• **Source material**

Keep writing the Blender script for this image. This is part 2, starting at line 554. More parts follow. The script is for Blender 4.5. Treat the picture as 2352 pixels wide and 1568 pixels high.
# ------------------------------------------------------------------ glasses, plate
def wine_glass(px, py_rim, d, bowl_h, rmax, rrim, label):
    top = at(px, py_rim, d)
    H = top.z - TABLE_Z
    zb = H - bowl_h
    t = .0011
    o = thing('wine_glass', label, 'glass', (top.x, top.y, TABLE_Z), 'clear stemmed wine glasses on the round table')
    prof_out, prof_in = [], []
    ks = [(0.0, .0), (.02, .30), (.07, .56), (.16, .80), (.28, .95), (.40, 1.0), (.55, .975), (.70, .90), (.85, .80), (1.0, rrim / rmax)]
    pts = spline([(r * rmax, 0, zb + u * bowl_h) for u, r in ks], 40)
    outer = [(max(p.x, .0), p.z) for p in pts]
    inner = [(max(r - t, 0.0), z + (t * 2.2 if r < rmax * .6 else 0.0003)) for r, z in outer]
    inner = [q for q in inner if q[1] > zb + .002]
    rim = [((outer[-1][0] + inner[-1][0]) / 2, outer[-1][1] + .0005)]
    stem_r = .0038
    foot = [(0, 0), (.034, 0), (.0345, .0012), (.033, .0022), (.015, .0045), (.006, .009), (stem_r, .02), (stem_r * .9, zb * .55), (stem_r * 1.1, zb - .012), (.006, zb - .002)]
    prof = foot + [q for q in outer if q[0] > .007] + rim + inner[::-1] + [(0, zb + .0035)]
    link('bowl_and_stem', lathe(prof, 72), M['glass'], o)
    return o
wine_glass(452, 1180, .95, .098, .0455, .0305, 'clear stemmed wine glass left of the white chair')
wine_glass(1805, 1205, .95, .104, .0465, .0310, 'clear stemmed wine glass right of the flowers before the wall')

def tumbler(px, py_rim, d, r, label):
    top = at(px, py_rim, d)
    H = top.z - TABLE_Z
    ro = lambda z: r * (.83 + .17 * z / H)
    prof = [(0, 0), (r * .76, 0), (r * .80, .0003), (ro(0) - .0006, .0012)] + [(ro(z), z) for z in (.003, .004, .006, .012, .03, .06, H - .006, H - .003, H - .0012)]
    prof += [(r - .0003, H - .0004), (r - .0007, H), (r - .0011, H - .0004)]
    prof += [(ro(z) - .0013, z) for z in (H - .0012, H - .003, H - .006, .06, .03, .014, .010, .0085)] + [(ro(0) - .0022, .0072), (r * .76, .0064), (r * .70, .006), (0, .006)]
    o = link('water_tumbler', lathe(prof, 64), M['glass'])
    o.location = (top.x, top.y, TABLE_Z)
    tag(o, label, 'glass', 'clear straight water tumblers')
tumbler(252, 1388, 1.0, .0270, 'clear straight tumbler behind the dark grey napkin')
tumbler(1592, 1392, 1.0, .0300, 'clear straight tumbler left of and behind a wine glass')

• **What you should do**
Return the material exactly as it stands.

• **Task output**
Keep writing the Blender script for this image. This is part 2, starting at line 554. More parts follow. The script is for Blender 4.5. Treat the picture as 2352 pixels wide and 1568 pixels high.
# ------------------------------------------------------------------ glasses, plate
def wine_glass(px, py_rim, d, bowl_h, rmax, rrim, label):
    top = at(px, py_rim, d)
    H = top.z - TABLE_Z
    zb = H - bowl_h
    t = .0011
    o = thing('wine_glass', label, 'glass', (top.x, top.y, TABLE_Z), 'clear stemmed wine glasses on the round table')
    prof_out, prof_in = [], []
    ks = [(0.0, .0), (.02, .30), (.07, .56), (.16, .80), (.28, .95), (.40, 1.0), (.55, .975), (.70, .90), (.85, .80), (1.0, rrim / rmax)]
    pts = spline([(r * rmax, 0, zb + u * bowl_h) for u, r in ks], 40)
    outer = [(max(p.x, .0), p.z) for p in pts]
    inner = [(max(r - t, 0.0), z + (t * 2.2 if r < rmax * .6 else 0.0003)) for r, z in outer]
    inner = [q for q in inner if q[1] > zb + .002]
    rim = [((outer[-1][0] + inner[-1][0]) / 2, outer[-1][1] + .0005)]
    stem_r = .0038
    foot = [(0, 0), (.034, 0), (.0345, .0012), (.033, .0022), (.015, .0045), (.006, .009), (stem_r, .02), (stem_r * .9, zb * .55), (stem_r * 1.1, zb - .012), (.006, zb - .002)]
    prof = foot + [q for q in outer if q[0] > .007] + rim + inner[::-1] + [(0, zb + .0035)]
    link('bowl_and_stem', lathe(prof, 72), M['glass'], o)
    return o
wine_glass(452, 1180, .95, .098, .0455, .0305, 'clear stemmed wine glass left of the white chair')
wine_glass(1805, 1205, .95, .104, .0465, .0310, 'clear stemmed wine glass right of the flowers before the wall')

def tumbler(px, py_rim, d, r, label):
    top = at(px, py_rim, d)
    H = top.z - TABLE_Z
    ro = lambda z: r * (.83 + .17 * z / H)
    prof = [(0, 0), (r * .76, 0), (r * .80, .0003), (ro(0) - .0006, .0012)] + [(ro(z), z) for z in (.003, .004, .006, .012, .03, .06, H - .006, H - .003, H - .0012)]
    prof += [(r - .0003, H - .0004), (r - .0007, H), (r - .0011, H - .0004)]
    prof += [(ro(z) - .0013, z) for z in (H - .0012, H - .003, H - .006, .06, .03, .014, .010, .0085)] + [(ro(0) - .0022, .0072), (r * .76, .0064), (r * .70, .006), (0, .006)]
    o = link('water_tumbler', lathe(prof, 64), M['glass'])
    o.location = (top.x, top.y, TABLE_Z)
    tag(o, label, 'glass', 'clear straight water tumblers')
tumbler(252, 1388, 1.0, .0270, 'clear straight tumbler behind the dark grey napkin')
tumbler(1592, 1392, 1.0, .0300, 'clear straight tumbler left of and behind a wine glass')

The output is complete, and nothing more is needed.